Algo similar acontece com a questão das penas diferenciadas no crime de violência contra o parceiro ou ex-parceiro, um argumento que costumam utilizar. É certo que essas penas são maiores quando o agressor é um homem e a vítima uma mulher do que na situação inversa. Aqui, costuma-se argumentar que essa diferença responde à necessidade de proteger especificamente as mulheres, dada a evidência de que a maioria das agressões são cometidas por homens. No entanto, dentro do próprio campo feminista existe um debate a esse respeito, porque muitas feministas creem que endurecer as penas não é uma estratégia eficaz para erradicar as violências, e defendem, como alternativa, outro tipo de medidas – recursos habitacionais, inserção laboral, ajudas econômicas – e pela responsabilização coletiva – que acabar com a violência implique todos e todas. Aqui, como em muitos outros temas, não há unidade. Nem todas as feministas creem que o sistema penal é o que vai “proteger” as mulheres. No entanto, essas perspectivas antipunitivas têm uma presença marginal no debate público e midiático.
Um dos argumentos principais entre os jovens parte do temor de serem acusados falsamente por uma mulher de agressões ou violência machista. Essas ideias se alimentam das dinâmicas justiceiras e de cancelamento que os casos mais midiáticos dos últimos anos despertaram, e é precisamente nessa percepção que seus medos se arraigam, habilmente instrumentalizados pelos influencers antifeministas. Talvez nas discussões com eles também se possam reconhecer as contradições que os feminismos têm ao enfrentar essas questões: aprisionados entre a necessidade de acabar com a impunidade e as escassas ferramentas para fazê-lo, algumas das quais, como o cancelamento, produzem, por sua vez, problemas adicionais. Não, não temos todas as soluções.
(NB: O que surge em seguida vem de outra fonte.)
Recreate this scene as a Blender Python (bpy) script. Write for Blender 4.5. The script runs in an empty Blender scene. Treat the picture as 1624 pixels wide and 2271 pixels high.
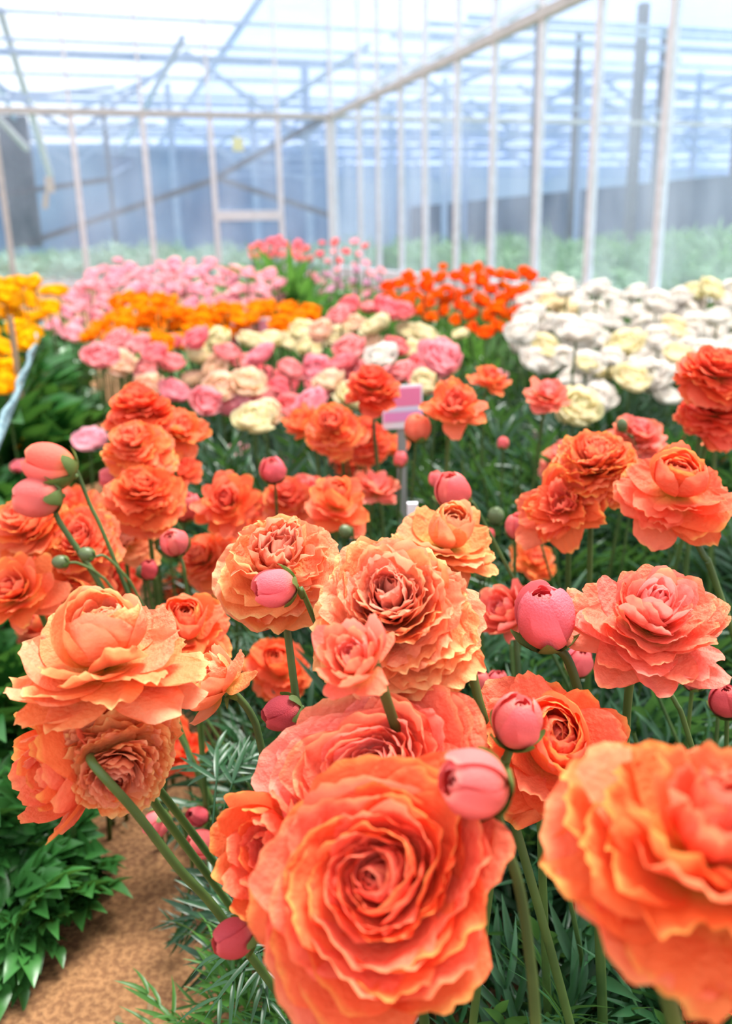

Mas vamos nos sentar para conversar
Precisamente, talvez a melhor maneira de combater o aumento do antifeminismo entre os jovens – pelo menos em suas versões menos ultraconservadores. Evidentemente, o diálogo não pode tudo – mas ajuda a convencer que este movimento não é monolítico e incentiva a inseri-los nesses debates. Conversar com esses jovens pode implicar reconhecer suas dúvidas, não dar todas as respostas como sabidas – “o feminismo está fazendo tudo certo”, não critiquem, é a resposta mais habitual –, e conseguir envolvê-los na produção de um pensamento coletivo sobre as possíveis soluções para os problemas que eles identificam. No final, a melhor educação feminista é aquela que lhes ensina a pensar de forma autônoma, a discriminar argumentos, mais do que a que tenta fazer com que adiram a um dogma sem fissuras nem possibilidade de contestação. Poderíamos admitir que talvez exista um feminismo no qual eles – pelo menos alguns deles – possam se reconhecer, e outros que talvez não compartilhem. Afinal, não se usa o feminismo para justificar a massacre em Gaza, a exclusão de pessoas trans ou para perseguir migrantes “porque não se integram em nossa cultura” quando se trata de proibir o véu nas escolas ou se acusa menores migrantes de agressores sexuais?
Assumir a pluralidade do feminismo e a complexidade de suas posições é parte ineludível das possíveis soluções, em um mundo que as extremas-direitas pretendem fechar sobre si mesmo. Temos que criar espaços para pensar para além das polarizações sociais artificiais que querem reduzir tudo a dois extremos – as duas partes do mainstream – e arrasar com todo o resto. As possibilidades de emancipação e liberação são mais prováveis de serem encontradas fora das polaridades, em outro lugar que consigamos abrir juntos.
De fato, haveria que propor a esses jovens um espaço dentro do nosso movimento. Frente ao projeto reacionário que lhes oferece um lugar a partir de uma subjetividade agravada, o feminismo tem que propor-lhes um horizonte que vá para além da culpabilização, onde possam formar parte ativa de uma política emancipadora que os inclua como sujeitos de transformação. Nas palavras de Mishra: “Os homens desperdiçariam esta última crise de masculinidade se negassem ou minimizassem a experiência de vulnerabilidade que compartilham com as mulheres em um planeta que também está em perigo. O poder masculino (…) é um ideal inalcançável, uma alucinação de comando e controle, e uma ilusão de domínio, em um mundo onde tudo que é sólido desmancha no ar (…) A masculinidade se converteu em uma fonte de grande sofrimento, tanto para homens quanto para mulheres. Entender isso não é apenas compreender sua crise global hoje. É também vislumbrar uma possibilidade de solução para esta crise”.